The Jewish Chronicle

Survivor story: Dani Jeffrey

'I wondered what terrible things Jews must have done'

January 27, 2011 10:57
Dani Jeffrey: “I have not been as good a mother as I should because I was never happy”
1 min read

Dani Jeffrey's memories of her parents have almost faded. She was five when her mother took her from their home in Paris in 1942 to live in a French farming village with strangers.

"I don't think I would remember my mother at all if it wasn't for the photos I have of her. But I remember my mother leaving me in the country with someone I didn't know. I was too small to even question why I was there. My mother paid them and used to visit once a week, which was very dangerous. Suddenly the visits stopped. When the money stopped, they started treating me very badly.

"I was very conscious that all the children at my school had parents and that I was different. I was a stranger. I had black hair, dark eyes and looked very semitic. I was bullied, insulted. I spent years wondering what terrible things Jewish people must have done for us to be hunted."

It was just a few years ago at Yad Vashem that the 74-year-old learned the number of the convoy that took her mother to Auschwitz in October 1942. "She must have died on the first day. I have no idea what happened to my father. He turned up after the war in 1946. It had been assumed he was dead. He was too ill to care for me and he decided to leave me with close friends of theirs in France. I was only 11.

"During the war when I was alone, I had visions of my father standing by the mantelpiece in the living room, leaning on his arm. I saw him as being very tall. When he came back after the war, very ill and very damaged, he was actually very small.

"I didn't recognise him at all. I kept saying: 'That's not my father.'

"It was a horrible, horrible experience. Of course, you feel guilty afterwards but at the time I couldn't understand."

She excelled at school in Paris, later coming to the UK to work as a nanny and an actress. When she married, she moved to Trinidad and had a son and a daughter. She moved back to London 10 years ago and lives in Selig Court, part of the Jewish Care campus in Golders Green.

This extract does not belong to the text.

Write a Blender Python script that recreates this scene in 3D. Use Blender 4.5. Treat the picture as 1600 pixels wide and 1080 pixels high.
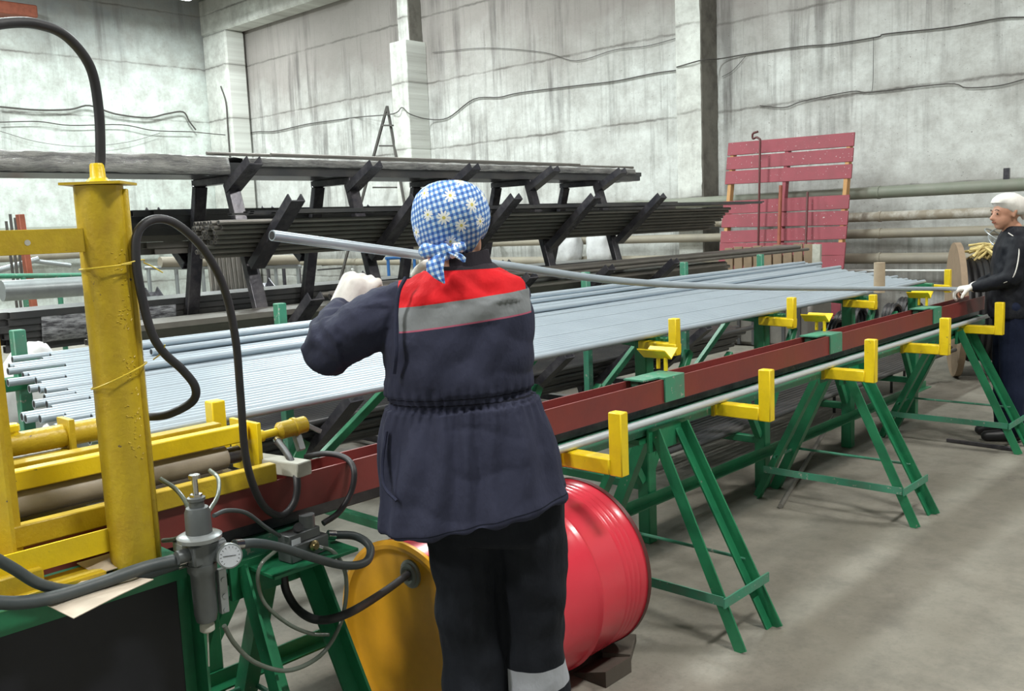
import bpy, bmesh, math, random
from mathutils import Vector, Matrix, noise
random.seed(7)
PI = math.pi
S = bpy.context.scene
COL = S.collection
for o in list(bpy.data.objects): bpy.data.objects.remove(o)

# ------------------------------------------------------------------ camera
EYE = Vector((0, 0, 1.5)); F_PX = 1450.0
def _cols():
    L = Vector((2170-800, 298-540, F_PX)).normalized()
    Wd = Vector((-800-800, 420-540, F_PX)).normalized()
    Wd = (Wd - L*Wd.dot(L)).normalized()
    U = L.cross(Wd)
    if U.y > 0: U = -U
    return L, Wd, U
LX, LY, LZ = _cols()
def cam2w(v): return Vector((LX.dot(v), LY.dot(v), LZ.dot(v)))
cam_d = bpy.data.cameras.new('camera'); cam = bpy.data.objects.new('camera', cam_d); COL.objects.link(cam)
cam_d.sensor_width = 36; cam_d.lens = F_PX*36/1600; cam_d.clip_start = .05; cam_d.clip_end = 200
r_, u_, b_ = cam2w(Vector((1,0,0))), cam2w(Vector((0,-1,0))), cam2w(Vector((0,0,-1)))
cam.matrix_world = Matrix(((r_.x,u_.x,b_.x,EYE.x),(r_.y,u_.y,b_.y,EYE.y),(r_.z,u_.z,b_.z,EYE.z),(0,0,0,1)))
S.camera = cam
# sight lines of the photograph met with a known plane of the hall, as surveyed
def ray(px, py): return cam2w(Vector((px-800, py-540, F_PX)))
def onX(px, py, x): d = ray(px,py); return EYE + d*(x/d.x)
def onY(px, py, y): d = ray(px,py); return EYE + d*(y/d.y)
def onZ(px, py, z): d = ray(px,py); return EYE + d*((z-1.5)/d.z)

# ------------------------------------------------------------------ world, lights, exposure
w = bpy.data.worlds.new('world'); S.world = w; w.use_nodes = True
w.node_tree.nodes['Background'].inputs[0].default_value = (.78,.88,1,1)
w.node_tree.nodes['Background'].inputs[1].default_value = .25
S.view_settings.view_transform = 'Standard'; S.view_settings.look = 'None'
S.view_settings.exposure = 0.0; S.view_settings.gamma = 1
S.view_settings.use_curve_mapping = False
LAMPS = [  # x, y, z, watts
    (2.2,-1.2,6.6,430), (7.0,-1.0,6.6,360), (2.5,6.5,6.9,430), (7.3,6.5,6.9,390),
    (3.5,13.0,6.9,650), (8.6,12.5,6.9,430), (9.8,18.0,6.385,240), (-2.5,2.5,6.6,300), (-5.5,3.5,6.0,560), (5.0,17.0,6.9,520), (-1.5,8.0,6.6,520)]  # the lamp nearest the front wall is added to brighten the drum's yellow end
def area(loc, sx, sy, power, col=(1,.985,.95)):
    d = bpy.data.lights.new('hall_light','AREA'); d.shape='RECTANGLE'; d.size=sx; d.size_y=sy; d.energy=power; d.color=col
    o = bpy.data.objects.new('hall_light', d); COL.objects.link(o); o.location = loc; return o
LK=.70
for (x,y,z,p) in LAMPS: area((x,y,z-.075), 1.1 if p!=240 else .42, .55 if p!=240 else .22, p*LK, (.93,1,.98) if y > 5 else (1,.97,.92))

# ------------------------------------------------------------------ materials
def mat(name): 
    m = bpy.data.materials.new(name); m.use_nodes = True
    return m, m.node_tree.nodes, m.node_tree.links, m.node_tree.nodes['Principled BSDF']
def node(N, t, **k):
    n = N.new(t)
    for a, b in k.items(): setattr(n, a, b)
    return n
def math_(N, L, op, a, b=None, c=None):
    n = N.new('ShaderNodeMath'); n.operation = op
    for i, v in enumerate((a,b,c)):
        if v is None: continue
        if isinstance(v,(int,float)): n.inputs[i].default_value = v
        else: L.new(v, n.inputs[i])
    return n.outputs[0]
def ramp(N, L, fac, stops):
    n = N.new('ShaderNodeValToRGB'); L.new(fac, n.inputs[0]); e = n.color_ramp.elements
    while len(e) < len(stops): e.new(.5)
    for i,(p,c) in enumerate(stops):
        e[i].position = p; e[i].color = (c,c,c,1) if isinstance(c,(int,float)) else (*c,1)
    return n.outputs[0]
def mix(N, L, fac, a, b, mode='MIX'):
    n = N.new('ShaderNodeMix'); n.data_type='RGBA'; n.blend_type = mode
    for s, v in ((n.inputs[0],fac),(n.inputs[6],a),(n.inputs[7],b)):
        if isinstance(v,(int,float)): s.default_value = v
        elif isinstance(v,tuple): s.default_value = (*v,1)
        else: L.new(v, s)
    return n.outputs[2]
def noise_(N, L, vec, scale, detail=4, rough=.6):
    n = N.new('ShaderNodeTexNoise'); n.inputs['Scale'].default_value = scale
    n.inputs['Detail'].default_value = detail; n.inputs['Roughness'].default_value = rough
    if vec is not None: L.new(vec, n.inputs['Vector'])
    return n.outputs['Fac']
def mapping(N, L, vec, scale=(1,1,1), loc=(0,0,0)):
    n = N.new('ShaderNodeMapping'); L.new(vec, n.inputs[0]); n.inputs['Scale'].default_value = scale; n.inputs['Location'].default_value = loc
    return n.outputs[0]
def bump(N, L, B, h, strength=.3, dist=.01):
    n = N.new('ShaderNodeBump'); n.inputs['Strength'].default_value = strength; n.inputs['Distance'].default_value = dist
    L.new(h, n.inputs['Height']); L.new(n.outputs[0], B.inputs['Normal'])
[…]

More than understanding her story, Ms Jeffrey wants people to know the damage the Holocaust caused to so many millions, even those who did not endure the horror of the camps. "I have never been able to be happy. My marriage broke down. I have not been as good a mother as I should have been to my children because I was never happy. I think it's important for people to realise that if you are separated from your family, if you lose that sense of identity, it's very harmful."